## [DESCRIPTION OF THE TASK]
From the listing below, pull out the lines that hold "this".

____

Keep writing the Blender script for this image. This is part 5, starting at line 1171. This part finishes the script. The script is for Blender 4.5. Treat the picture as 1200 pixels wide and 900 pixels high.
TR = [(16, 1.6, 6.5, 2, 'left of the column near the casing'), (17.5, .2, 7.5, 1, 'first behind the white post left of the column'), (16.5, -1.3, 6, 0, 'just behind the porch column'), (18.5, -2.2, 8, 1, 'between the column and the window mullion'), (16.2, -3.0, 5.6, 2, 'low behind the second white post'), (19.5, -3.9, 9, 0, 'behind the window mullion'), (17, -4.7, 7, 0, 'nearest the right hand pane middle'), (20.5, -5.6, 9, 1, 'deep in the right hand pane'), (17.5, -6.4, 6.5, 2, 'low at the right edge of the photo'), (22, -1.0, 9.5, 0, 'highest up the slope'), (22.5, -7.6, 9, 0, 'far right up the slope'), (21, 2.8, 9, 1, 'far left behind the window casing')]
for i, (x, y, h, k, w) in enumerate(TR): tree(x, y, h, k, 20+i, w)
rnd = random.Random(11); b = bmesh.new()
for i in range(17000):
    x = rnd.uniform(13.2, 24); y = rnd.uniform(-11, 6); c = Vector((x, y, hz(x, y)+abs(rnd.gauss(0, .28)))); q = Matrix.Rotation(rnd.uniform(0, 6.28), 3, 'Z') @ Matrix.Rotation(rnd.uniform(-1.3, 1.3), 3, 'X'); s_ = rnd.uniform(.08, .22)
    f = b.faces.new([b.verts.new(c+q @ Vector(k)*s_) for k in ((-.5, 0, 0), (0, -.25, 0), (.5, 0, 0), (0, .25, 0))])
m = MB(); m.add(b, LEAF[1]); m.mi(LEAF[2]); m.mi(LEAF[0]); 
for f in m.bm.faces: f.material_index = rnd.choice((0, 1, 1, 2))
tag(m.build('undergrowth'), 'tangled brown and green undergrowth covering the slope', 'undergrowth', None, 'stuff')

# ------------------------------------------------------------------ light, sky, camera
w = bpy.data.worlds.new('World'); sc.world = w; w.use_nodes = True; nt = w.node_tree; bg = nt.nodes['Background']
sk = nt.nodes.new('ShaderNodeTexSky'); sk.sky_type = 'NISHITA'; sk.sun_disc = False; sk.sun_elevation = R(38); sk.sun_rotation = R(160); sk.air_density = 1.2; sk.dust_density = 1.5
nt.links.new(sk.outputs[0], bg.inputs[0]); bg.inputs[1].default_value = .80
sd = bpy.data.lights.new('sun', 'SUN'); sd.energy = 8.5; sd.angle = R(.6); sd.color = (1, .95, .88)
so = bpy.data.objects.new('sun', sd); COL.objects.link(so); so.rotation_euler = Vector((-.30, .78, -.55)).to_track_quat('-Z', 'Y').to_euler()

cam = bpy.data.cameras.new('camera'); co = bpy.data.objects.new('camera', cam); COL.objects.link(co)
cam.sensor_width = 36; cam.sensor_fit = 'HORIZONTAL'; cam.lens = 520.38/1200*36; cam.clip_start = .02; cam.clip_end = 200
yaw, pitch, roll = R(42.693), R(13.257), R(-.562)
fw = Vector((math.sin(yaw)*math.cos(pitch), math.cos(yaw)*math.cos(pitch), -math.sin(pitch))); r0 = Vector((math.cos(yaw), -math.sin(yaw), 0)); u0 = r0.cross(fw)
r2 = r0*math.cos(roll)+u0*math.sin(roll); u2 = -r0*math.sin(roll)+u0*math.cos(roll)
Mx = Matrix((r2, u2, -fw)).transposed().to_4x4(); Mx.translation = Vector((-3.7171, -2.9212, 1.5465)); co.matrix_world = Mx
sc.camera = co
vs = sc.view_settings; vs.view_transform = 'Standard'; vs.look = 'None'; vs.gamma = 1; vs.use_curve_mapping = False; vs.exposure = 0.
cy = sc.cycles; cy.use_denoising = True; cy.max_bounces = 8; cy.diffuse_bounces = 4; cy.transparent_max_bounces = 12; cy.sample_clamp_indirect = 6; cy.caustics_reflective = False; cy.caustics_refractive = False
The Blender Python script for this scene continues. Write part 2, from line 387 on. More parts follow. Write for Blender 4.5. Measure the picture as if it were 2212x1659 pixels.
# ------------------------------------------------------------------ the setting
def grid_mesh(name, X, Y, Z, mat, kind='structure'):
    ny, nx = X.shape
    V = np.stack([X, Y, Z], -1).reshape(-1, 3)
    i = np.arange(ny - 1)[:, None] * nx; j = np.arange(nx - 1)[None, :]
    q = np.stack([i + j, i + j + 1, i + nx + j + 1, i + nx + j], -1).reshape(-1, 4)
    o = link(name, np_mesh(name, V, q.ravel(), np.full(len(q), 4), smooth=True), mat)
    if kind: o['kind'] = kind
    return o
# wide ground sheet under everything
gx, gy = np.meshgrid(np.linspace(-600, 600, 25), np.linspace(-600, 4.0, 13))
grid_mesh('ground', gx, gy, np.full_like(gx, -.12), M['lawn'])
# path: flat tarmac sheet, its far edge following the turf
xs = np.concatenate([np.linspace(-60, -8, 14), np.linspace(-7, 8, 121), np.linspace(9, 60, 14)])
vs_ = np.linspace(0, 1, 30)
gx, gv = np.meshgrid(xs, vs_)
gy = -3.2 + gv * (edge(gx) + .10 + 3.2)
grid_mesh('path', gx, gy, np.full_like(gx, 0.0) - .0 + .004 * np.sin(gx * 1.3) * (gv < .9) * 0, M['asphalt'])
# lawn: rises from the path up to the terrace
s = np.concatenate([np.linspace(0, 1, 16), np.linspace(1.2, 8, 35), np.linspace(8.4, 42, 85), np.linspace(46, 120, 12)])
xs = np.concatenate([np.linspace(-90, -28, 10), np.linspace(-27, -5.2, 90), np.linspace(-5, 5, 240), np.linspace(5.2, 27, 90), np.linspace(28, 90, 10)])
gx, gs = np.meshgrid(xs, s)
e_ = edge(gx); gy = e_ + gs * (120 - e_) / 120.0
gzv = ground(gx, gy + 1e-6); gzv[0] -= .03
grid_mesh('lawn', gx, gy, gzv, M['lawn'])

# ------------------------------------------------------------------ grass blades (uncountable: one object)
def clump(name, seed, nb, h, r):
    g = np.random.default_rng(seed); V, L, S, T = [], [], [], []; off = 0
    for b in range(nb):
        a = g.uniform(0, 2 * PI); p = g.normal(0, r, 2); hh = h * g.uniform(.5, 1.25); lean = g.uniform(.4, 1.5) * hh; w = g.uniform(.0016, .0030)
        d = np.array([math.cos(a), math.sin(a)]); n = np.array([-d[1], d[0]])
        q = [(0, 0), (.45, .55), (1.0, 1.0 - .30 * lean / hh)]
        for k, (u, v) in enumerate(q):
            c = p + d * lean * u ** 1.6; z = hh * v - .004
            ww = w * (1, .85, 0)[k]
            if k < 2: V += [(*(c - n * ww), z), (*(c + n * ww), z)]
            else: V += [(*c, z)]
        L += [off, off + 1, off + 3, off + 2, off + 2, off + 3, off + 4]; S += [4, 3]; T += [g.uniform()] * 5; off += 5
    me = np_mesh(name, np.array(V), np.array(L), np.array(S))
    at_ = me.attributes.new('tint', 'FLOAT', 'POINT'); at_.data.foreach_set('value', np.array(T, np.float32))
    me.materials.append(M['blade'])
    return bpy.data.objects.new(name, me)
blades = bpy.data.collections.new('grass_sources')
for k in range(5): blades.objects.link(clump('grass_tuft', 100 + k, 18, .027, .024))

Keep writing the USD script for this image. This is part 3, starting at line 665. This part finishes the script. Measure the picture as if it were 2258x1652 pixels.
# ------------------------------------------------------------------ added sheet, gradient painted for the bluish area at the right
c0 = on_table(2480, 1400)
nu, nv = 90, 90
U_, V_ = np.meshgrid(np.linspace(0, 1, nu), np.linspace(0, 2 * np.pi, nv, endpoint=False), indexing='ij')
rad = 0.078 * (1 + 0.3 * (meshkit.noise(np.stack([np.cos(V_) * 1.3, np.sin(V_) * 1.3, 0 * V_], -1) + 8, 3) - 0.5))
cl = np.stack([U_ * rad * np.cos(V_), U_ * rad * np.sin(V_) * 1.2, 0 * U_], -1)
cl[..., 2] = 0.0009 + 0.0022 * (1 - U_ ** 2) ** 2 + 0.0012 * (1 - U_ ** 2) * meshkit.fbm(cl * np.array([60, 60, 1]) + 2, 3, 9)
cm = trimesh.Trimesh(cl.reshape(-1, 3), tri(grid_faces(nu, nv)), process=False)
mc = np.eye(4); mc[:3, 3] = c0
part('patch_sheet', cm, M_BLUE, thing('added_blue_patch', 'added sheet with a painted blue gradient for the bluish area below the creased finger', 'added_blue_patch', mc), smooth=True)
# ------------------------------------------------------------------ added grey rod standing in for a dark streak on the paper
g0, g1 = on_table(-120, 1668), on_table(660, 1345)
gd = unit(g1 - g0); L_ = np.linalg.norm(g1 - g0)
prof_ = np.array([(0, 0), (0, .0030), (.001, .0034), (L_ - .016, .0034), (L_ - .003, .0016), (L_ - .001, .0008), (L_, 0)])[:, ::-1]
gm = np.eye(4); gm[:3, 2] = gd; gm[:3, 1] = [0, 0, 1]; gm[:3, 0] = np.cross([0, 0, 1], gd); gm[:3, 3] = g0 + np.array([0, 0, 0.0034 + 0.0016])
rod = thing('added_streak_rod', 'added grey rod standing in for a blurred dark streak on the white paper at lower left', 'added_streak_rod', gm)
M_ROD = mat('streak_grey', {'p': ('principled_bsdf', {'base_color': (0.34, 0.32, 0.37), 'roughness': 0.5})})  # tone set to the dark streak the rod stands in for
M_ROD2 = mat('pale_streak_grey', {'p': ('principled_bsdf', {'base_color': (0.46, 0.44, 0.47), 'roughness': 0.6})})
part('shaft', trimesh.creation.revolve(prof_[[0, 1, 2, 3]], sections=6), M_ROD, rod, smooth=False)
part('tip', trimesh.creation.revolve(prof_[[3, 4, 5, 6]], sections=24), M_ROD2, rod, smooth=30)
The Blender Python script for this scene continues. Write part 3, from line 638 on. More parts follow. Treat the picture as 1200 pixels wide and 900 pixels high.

____

## [WRITTEN REPLY]
Keep writing the Blender script for this image. This is part 5, starting at line 1171. This part finishes the script. The script is for Blender 4.5. Treat the picture as 1200 pixels wide and 900 pixels high.
The Blender Python script for this scene continues. Write part 2, from line 387 on. More parts follow. Write for Blender 4.5. Measure the picture as if it were 2212x1659 pixels.
Keep writing the USD script for this image. This is part 3, starting at line 665. This part finishes the script. Measure the picture as if it were 2258x1652 pixels.
The Blender Python script for this scene continues. Write part 3, from line 638 on. More parts follow. Treat the picture as 1200 pixels wide and 900 pixels high.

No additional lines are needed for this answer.